Я в 50-м году, в какой-то долгий лагерный зимний день таскал носилки с напарником и подумал: как описать всю нашу лагерную жизнь? По сути, достаточно описать один всего день в подробностях, в мельчайших подробностях, притом день самого простого работяги, и тут отразится вся наша жизнь. И даже не надо нагнетать каких-то ужасов, не надо, чтоб это был какой-то особенный день, а – рядовой, вот тот самый день, из которого складываются годы. (Солженицын 1995: 3)
Замысел этот он реализовал почти десятилетие спустя, в Рязани, повесть получила название «Щ-854. Один день одного зэка». Арифметическая природа операции, которую Солженицын проводил с лагерем, выступала здесь даже не как обнаженный прием, а как прием демонстративный. Читателю предлагалось самому умножить число зэков на число дней во вполне умеренном десятилетнем сроке (а есть же еще «четвертак») – и как-то осваиваться с получившимся астрономическим числом, имеющим непосредственное касательство к той стране, которую они делили с Иваном Денисовичем Шуховым.

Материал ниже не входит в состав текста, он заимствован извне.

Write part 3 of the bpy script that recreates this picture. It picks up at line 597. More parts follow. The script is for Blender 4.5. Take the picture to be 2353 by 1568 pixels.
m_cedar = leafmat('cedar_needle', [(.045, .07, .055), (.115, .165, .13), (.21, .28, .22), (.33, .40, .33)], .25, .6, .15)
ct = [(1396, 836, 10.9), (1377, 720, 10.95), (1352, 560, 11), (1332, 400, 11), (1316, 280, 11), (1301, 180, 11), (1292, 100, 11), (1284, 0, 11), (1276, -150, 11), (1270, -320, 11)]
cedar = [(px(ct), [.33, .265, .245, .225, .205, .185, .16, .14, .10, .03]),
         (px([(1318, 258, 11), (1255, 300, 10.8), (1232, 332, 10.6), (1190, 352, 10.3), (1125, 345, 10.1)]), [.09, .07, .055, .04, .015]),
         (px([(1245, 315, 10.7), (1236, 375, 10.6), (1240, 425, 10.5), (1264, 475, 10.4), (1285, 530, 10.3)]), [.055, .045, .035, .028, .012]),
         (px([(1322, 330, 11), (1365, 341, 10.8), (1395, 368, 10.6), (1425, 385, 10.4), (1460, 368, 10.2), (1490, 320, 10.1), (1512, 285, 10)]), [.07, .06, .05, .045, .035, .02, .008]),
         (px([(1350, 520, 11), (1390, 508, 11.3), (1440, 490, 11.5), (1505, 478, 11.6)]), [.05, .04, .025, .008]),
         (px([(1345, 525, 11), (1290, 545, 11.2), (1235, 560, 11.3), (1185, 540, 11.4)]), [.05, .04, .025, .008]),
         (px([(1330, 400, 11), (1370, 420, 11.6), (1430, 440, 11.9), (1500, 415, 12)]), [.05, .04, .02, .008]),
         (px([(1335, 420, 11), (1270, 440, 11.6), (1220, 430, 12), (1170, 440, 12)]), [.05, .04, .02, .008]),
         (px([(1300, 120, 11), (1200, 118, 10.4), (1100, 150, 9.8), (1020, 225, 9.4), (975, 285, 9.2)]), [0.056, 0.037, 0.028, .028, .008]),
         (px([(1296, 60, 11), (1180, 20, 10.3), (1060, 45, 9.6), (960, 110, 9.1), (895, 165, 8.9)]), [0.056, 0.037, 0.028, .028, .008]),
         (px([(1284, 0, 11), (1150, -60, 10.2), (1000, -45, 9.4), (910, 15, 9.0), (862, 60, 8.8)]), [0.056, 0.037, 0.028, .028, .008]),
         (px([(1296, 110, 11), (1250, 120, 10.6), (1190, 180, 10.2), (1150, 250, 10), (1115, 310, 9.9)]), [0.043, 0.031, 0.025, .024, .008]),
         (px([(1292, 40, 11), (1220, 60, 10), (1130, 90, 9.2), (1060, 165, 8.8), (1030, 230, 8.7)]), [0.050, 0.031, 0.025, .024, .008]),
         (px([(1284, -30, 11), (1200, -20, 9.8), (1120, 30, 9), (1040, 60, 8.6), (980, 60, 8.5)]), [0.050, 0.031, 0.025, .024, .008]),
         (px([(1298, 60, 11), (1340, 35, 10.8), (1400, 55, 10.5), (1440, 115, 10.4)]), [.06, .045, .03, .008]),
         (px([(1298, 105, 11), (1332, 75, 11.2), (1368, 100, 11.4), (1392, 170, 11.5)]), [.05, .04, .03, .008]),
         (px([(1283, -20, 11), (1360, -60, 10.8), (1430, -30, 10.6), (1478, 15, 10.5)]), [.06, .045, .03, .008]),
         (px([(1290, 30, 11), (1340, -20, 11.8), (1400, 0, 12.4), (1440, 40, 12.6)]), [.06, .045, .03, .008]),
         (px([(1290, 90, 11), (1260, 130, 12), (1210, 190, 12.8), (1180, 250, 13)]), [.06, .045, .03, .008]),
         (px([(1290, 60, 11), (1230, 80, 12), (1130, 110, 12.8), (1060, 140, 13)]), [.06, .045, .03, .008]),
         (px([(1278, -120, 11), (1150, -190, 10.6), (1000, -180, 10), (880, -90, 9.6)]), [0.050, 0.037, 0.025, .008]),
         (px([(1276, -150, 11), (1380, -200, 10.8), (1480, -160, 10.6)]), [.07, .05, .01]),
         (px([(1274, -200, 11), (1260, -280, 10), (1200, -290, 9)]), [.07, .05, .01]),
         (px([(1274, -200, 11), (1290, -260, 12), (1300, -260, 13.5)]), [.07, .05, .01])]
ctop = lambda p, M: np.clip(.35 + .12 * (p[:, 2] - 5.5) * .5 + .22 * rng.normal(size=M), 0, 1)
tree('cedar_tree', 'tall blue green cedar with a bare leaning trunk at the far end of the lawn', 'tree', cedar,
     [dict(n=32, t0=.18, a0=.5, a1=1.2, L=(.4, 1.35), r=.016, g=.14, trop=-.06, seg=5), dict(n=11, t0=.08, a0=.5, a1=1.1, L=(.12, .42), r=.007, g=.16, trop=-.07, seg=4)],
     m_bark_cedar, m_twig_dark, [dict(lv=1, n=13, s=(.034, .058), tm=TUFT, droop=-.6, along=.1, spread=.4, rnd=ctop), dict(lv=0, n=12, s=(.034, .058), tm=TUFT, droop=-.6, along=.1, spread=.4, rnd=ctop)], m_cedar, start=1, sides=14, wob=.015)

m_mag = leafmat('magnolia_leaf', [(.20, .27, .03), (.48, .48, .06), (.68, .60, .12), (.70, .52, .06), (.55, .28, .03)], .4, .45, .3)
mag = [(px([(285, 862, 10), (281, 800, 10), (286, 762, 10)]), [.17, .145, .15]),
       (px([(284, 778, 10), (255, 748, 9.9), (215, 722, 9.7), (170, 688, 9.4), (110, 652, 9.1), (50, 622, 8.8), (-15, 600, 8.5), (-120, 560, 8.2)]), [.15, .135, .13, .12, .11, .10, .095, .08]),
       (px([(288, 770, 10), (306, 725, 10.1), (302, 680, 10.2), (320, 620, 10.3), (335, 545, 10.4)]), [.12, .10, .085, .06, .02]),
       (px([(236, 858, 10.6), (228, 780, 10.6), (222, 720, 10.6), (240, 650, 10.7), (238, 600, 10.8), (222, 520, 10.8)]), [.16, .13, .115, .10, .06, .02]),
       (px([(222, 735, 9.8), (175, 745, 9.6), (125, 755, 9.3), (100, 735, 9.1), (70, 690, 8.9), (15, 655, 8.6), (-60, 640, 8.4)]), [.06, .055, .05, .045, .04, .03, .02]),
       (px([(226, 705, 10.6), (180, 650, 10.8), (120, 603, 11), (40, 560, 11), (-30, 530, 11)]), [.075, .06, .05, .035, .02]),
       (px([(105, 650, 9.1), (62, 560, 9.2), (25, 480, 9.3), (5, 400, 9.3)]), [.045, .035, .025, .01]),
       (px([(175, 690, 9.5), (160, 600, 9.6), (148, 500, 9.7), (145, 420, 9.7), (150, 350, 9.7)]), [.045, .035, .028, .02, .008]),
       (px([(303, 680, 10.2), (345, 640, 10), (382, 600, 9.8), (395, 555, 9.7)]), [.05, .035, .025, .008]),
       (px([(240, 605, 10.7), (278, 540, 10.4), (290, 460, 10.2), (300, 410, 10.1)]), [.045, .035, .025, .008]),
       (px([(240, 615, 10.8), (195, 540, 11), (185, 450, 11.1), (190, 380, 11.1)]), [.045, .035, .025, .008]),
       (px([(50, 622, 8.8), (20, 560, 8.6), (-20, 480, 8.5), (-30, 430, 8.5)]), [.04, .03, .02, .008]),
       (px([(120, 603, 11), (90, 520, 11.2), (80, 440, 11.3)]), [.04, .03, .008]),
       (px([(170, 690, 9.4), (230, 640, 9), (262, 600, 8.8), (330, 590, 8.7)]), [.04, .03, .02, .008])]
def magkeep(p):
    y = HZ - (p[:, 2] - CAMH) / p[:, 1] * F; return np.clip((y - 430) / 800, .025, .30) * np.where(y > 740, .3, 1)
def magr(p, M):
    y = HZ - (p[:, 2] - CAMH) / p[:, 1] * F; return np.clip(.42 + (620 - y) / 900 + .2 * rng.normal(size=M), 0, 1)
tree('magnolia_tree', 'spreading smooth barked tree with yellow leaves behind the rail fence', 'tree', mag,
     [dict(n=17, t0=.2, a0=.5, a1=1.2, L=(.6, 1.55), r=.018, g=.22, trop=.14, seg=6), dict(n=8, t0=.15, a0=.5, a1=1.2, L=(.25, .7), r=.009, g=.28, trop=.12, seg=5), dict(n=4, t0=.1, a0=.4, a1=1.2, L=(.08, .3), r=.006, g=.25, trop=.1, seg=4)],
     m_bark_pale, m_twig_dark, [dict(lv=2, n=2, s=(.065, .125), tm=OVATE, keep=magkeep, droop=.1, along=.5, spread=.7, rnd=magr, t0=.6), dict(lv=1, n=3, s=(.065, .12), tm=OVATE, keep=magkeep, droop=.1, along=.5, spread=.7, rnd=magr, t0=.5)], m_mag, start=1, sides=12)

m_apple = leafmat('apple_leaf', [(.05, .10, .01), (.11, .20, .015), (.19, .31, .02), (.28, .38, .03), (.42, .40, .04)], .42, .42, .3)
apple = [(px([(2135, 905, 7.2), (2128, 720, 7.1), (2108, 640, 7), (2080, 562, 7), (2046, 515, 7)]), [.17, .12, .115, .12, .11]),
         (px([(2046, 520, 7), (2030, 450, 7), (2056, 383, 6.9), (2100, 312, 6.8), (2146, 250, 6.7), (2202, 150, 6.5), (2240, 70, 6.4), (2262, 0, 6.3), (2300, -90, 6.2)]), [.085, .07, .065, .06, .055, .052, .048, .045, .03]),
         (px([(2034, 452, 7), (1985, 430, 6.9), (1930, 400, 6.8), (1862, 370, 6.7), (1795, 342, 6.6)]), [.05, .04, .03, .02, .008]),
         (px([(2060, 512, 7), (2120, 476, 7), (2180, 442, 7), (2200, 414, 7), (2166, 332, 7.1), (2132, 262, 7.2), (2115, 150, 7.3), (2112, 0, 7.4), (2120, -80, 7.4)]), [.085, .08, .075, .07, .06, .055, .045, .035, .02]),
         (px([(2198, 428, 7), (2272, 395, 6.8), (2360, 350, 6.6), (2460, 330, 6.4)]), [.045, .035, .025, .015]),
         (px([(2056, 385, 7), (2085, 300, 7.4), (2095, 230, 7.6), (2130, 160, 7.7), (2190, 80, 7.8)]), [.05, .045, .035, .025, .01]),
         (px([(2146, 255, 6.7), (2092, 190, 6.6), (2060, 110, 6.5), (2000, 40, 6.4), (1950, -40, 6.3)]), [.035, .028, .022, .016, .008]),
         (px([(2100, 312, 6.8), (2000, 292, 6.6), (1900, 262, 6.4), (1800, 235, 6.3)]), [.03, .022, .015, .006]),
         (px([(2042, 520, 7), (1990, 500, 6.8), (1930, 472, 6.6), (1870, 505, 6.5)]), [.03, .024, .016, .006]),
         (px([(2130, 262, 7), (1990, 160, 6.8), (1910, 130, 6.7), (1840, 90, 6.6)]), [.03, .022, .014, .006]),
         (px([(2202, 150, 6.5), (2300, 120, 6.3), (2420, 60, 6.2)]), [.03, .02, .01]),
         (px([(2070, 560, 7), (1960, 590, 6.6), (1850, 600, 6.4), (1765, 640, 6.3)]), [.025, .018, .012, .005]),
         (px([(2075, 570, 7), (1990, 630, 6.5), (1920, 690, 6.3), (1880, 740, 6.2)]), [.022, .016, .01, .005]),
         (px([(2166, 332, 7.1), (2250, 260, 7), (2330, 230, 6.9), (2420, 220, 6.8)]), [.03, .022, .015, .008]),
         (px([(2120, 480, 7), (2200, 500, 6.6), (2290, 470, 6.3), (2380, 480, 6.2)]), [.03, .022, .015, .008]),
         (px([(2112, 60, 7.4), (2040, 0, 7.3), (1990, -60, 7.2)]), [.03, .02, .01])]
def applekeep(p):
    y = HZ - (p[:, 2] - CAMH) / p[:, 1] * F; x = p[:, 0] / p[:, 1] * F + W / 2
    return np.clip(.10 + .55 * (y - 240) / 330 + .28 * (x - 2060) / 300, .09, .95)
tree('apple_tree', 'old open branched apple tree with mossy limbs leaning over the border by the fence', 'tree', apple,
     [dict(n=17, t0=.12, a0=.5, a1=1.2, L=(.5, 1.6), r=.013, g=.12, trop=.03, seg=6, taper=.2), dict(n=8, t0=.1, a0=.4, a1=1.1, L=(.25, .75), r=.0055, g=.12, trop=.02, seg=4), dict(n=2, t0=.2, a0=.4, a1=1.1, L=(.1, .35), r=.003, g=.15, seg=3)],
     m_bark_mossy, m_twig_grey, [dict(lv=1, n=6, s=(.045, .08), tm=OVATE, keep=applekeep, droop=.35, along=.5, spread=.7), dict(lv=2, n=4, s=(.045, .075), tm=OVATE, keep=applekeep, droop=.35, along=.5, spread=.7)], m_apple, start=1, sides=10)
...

Но в рамках текста Иван Денисович Шухов был не только объектом, но и продуктом арифметических действий:
Нет. Он должен был быть самый средний солдат этого ГУЛАГа, тот, на кого все сыпется. И хотя я знал, конечно, десятки и даже сотни простых лагерников, но когда я взялся писать, то почувствовал, что не могу ни на ком остановиться одном, потому что он не выражает достаточно, отдельный, один. И так сам стал стягиваться собирательный образ. (Там же: 4)
И вот здесь хотели бы мы остановиться.
Ибо, во-первых, как мы уже отмечали, в рамках повести на Ивана Денисовича по лагерному счету ничего не сыплется. Он не попадает в карцер, не оказывается в голой степи на строительстве Соцгородка, не попадается на краже толя, не теряет любимый мастерок, не прибегает последним к отправке колонны, чтобы быть за то битым, не отмораживает ногу из-за того, что вынужден ходить в горелом валенке. Наоборот, несчастья случаются с другими, а ему самому везет, и, более того, среди всех многочисленных опасностей Шухов умудряется еще и добывать маленькие лагерные выгоды: от лишних каши и супа до хорошего мастерка и куска вкусной колбасы под вечер. Да и особый каторжный лагерь оборачивается много предпочтительней «общей» итээловской Усть-Ижмы, где Иван Денисович сидел раньше: в нем все же блюдут какое-то расписание, не держат по ночам на работе, не хватают по доносам, не сдают зону на откуп уголовникам – и не умирают в нем заключенные просто так, от голода и побоев. Да и в этом – сказочном в сравнении с Усть-Ижмой – месте порядки изменяются к лучшему.
И бригада, в которой состоит Иван Денисович, это не сплавленная гневистью (гневом и ненавистью) лемовская изоломикрогруппа, в которой главный враг – тот, кто лежит рядом на нарах, а достаточно сплоченный коллектив, нацеленный на общее выживание. Бригадир сто четвертой – не убийца с «дрыном», загоняющий бригаду «под сопку», чтобы выжить самому, а ответственный и разумный человек, действующий в интересах всей группы, помнящий добро – и на дух не принимающий насаждаемого «умри ты сегодня, а я завтра». Здесь делятся едой с друзьями (причем поступает так не только Шухов), дают в долг табак под честное слово, дружно – вплоть до готовности применить силу – противостоят мелкому начальству, не менее дружно обманывают начальство крупное, практически не бьют друг друга, не бросают своих – и даже Цезарь Маркович, работающий в конторе и вроде бы от бригады не зависящий, кажется, рискует своим привилегированным положением, жульничая в пользу собригадников[183]
. Шухов в бригаде – самый отзывчивый, и его отзывчивость стоит очень дорого, ибо все, что он дает, он отнимает у себя; но групповая солидарность в бригаде свойственна всем, за исключением «шакала» Фетюкова.